Torniamo alle Province: adesso cosa accadrà? Come si muoveranno le coalizioni?
“Il tessuto degli 82 Comuni esprime un elettorato moderato. Vincerà un moderato, bisogna capire quale schieramento metterà in campo quello giusto. E attendere cosa farà Leoluca Orlando, l’unico fuoriclasse della politica siciliana”.
Detto da chi l’ha combattuto per tanti anni…
“Siamo cresciuti insieme, sempre idee diverse, ma sempre massimo rispetto. Non mi ha attaccato neanche quando ero in galera ed ero il bersaglio preferito di tanti ominicchi. Orlando è l’unico che comprende l’umore della gente che parla a testa, cuore e pancia dei palermitani. E poi ha avuto una fortuna: ha sempre potuto pensare a nient’altro che a sé. Nessuna distrazione, un’esistenza dedicata alla politica”.
In questo momento sta zitto…
“C’è la questione delle Regionali ancora aperta. Se sta zitto è perché un mezzo pensiero di candidarsi ce l’ha. Sarebbe l’unico in grado di tenere in piedi una coalizione che manca di una vera e propria anima, l’unico capace di giocare fuori dagli schemi. Perché in fondo è un anarchico, come me. Ma io di più. E vincerebbe, statene certi”.
Come spiegarlo a una città che l’ha acclamato appena due mesi fa e a chi si è appena insediato in Comune dopo una dispendiosa campagna elettorale?
“Comprendo, ma ci sono problemi superiori. E la Regione in questo momento ha bisogno di un presidente che sappia governare. Ve l’immaginate la Regione in mano a Cancelleri? Meglio chiudere. Mettiamo un bel cartello: chiuso per ristrutturazione. L’antipolitica è il prologo della fine della democrazia.
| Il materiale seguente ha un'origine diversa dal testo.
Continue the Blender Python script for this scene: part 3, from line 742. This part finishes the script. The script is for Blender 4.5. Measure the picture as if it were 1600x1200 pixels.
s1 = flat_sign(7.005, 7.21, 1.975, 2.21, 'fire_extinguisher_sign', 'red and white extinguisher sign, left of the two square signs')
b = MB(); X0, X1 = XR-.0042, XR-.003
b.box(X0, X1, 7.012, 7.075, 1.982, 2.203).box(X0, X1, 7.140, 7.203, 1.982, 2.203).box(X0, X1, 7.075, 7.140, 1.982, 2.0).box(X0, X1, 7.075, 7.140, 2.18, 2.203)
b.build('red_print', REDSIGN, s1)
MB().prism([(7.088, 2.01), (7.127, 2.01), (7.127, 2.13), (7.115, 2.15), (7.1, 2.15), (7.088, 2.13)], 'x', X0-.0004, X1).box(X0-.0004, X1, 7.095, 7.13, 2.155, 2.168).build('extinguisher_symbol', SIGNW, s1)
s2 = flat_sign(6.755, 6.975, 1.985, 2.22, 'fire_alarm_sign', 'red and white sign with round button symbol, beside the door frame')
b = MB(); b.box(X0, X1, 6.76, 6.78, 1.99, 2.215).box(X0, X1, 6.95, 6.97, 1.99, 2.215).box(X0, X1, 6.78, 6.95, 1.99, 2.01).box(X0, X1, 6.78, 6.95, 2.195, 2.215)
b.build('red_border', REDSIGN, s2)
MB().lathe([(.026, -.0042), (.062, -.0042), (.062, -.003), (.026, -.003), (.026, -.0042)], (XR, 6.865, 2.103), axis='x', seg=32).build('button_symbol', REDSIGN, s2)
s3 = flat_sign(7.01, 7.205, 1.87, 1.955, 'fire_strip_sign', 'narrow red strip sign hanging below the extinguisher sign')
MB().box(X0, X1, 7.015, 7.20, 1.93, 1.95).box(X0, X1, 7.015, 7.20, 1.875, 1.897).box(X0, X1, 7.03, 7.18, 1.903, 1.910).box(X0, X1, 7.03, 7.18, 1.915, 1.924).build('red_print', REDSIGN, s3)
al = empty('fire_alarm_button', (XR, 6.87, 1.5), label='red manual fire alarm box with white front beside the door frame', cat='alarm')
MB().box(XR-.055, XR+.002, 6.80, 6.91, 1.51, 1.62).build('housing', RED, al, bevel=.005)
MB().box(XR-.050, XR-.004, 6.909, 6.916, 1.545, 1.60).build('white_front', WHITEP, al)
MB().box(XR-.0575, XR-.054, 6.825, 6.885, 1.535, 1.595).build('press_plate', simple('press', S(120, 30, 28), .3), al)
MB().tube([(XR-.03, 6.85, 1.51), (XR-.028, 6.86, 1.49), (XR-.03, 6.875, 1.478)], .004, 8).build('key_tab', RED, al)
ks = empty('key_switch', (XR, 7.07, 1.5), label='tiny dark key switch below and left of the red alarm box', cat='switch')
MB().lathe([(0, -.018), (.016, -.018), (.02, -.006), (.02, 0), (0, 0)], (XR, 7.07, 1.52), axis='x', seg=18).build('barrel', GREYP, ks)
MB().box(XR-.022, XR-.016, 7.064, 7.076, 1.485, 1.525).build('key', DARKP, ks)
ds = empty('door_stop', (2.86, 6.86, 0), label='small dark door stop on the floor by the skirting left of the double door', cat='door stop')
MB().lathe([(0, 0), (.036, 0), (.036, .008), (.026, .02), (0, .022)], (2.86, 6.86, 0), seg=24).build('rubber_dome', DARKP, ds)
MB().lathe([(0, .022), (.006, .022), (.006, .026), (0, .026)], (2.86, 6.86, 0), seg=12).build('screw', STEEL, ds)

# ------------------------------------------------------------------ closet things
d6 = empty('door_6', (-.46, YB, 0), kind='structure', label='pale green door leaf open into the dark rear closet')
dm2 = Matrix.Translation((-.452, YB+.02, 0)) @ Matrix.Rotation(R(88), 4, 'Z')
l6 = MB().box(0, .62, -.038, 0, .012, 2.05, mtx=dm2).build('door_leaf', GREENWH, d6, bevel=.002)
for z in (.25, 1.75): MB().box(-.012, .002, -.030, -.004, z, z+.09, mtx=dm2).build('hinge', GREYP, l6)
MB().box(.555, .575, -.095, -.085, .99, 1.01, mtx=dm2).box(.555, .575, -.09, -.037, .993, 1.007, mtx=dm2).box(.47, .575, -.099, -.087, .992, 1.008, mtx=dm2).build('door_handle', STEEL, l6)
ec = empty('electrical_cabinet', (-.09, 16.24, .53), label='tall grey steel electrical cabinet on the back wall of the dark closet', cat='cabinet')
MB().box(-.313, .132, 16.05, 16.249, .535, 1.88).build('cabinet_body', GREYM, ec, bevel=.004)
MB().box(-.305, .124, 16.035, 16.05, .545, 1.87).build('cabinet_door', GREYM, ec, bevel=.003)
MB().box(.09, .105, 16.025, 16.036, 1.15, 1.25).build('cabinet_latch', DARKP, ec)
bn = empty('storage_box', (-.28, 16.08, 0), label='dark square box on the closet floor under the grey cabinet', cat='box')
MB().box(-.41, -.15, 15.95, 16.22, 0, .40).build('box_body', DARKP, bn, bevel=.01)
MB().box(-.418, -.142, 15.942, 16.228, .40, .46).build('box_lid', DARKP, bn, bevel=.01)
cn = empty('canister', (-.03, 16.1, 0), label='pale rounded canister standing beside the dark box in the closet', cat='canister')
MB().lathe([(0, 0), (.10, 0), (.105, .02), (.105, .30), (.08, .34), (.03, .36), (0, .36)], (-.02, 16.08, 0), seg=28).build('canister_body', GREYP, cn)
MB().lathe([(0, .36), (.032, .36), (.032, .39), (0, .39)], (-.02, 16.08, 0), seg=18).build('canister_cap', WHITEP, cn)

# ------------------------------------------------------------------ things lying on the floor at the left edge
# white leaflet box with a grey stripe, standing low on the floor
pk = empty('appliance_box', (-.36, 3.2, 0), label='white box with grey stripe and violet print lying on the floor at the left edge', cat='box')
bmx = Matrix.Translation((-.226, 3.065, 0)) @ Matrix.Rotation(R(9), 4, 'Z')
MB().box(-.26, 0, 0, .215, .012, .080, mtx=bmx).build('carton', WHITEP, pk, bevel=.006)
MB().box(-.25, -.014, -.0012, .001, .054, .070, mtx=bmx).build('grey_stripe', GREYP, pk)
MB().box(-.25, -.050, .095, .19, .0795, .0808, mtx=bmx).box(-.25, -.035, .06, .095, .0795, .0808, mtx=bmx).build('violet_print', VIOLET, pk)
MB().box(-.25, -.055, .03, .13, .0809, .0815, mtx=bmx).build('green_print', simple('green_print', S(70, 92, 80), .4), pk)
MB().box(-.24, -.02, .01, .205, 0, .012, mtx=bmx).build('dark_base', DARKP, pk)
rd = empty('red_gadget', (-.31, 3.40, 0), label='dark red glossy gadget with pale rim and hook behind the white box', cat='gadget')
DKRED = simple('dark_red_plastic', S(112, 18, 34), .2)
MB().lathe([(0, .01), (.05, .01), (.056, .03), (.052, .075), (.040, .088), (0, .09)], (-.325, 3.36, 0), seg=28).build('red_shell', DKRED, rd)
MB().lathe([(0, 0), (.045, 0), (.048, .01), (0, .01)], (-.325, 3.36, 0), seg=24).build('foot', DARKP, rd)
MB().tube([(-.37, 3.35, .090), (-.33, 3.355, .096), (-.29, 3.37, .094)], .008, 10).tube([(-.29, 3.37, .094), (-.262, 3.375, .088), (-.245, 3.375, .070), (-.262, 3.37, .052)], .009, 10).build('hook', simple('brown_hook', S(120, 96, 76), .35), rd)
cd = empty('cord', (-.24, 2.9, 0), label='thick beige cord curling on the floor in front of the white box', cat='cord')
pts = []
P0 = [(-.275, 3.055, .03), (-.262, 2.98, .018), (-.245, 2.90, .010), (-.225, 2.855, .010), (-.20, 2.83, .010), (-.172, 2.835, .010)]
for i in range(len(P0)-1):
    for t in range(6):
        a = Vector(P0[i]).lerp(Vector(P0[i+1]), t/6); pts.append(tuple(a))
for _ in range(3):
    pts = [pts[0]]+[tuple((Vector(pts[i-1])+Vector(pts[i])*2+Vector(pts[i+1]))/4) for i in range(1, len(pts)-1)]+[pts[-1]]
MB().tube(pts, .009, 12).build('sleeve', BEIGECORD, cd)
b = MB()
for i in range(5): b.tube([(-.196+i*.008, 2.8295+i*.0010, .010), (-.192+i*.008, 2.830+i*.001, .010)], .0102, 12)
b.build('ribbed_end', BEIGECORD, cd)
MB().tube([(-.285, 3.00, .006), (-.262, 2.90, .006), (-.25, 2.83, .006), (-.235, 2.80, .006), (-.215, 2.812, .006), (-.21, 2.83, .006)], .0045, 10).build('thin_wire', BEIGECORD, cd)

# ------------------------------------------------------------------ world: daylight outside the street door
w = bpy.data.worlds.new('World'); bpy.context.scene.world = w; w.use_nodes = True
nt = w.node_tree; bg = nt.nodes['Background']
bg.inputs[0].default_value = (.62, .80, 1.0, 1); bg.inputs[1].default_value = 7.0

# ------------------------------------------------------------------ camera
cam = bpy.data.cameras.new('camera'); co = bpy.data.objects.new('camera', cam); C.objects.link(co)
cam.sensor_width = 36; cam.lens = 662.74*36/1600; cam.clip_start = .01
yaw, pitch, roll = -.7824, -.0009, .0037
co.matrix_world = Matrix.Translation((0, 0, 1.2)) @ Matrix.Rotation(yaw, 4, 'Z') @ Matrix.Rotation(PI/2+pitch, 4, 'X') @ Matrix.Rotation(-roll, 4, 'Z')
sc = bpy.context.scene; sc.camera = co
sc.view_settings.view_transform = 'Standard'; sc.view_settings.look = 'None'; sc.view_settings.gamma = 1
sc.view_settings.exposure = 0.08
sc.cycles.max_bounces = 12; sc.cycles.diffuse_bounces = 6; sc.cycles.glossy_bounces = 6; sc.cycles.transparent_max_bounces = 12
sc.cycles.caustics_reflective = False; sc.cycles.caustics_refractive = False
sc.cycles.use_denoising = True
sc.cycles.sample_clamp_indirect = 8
A questo punto meglio Musumeci che di dentro è ancora fascista ma delle cui qualità di amministratore non è lecito dubitare. Ed è persona seria”.
Nella sua graduatoria, primo Orlando, secondo Musumeci. E terzo?
“Primo Orlando, punto. Musumeci non vincerà mai con uno schieramento così frammentato. Poi a destra fanno ancora una volta il gioco a perdere. Lasciamo fare a Miccichè…”.
Di nuovo? Ma non avevate fatto pace?
“E che c’entra? Gli riconosco coraggio e senso di responsabilità nei confronti di un partito a cui ha dato molto ma da cui ha preso anche molto. Ancora Miccichè? Ha qualche anno meno di me, possiamo dire che è un uomo maturo. Se è ancora il numero 1 di Forza Italia qualcosa non quadra. E lui che è intelligente dovrebbe fare un passo indietro. E invece è candidato e dice di volere fare il presidente dell’Ars. Mi ha chiesto la terza opzione? Ci sarebbe La Via, ha qualità, competenza, farebbe il presidente con entusiasmo. Dovrebbe solo cambiare compagnia: è uomo di Castiglione, non so se mi spiego…”.
Se la politica è il suo passato, quale rimpianto prova nel vedere la Sicilia di oggi?
“Vedere i nostri figli che vanno via è uno strazio. Significa che non abbiamo saputo costruire il contesto ideale per dare loro una scelta. Questa è una colpa che la mia generazione si porterà nella tomba”.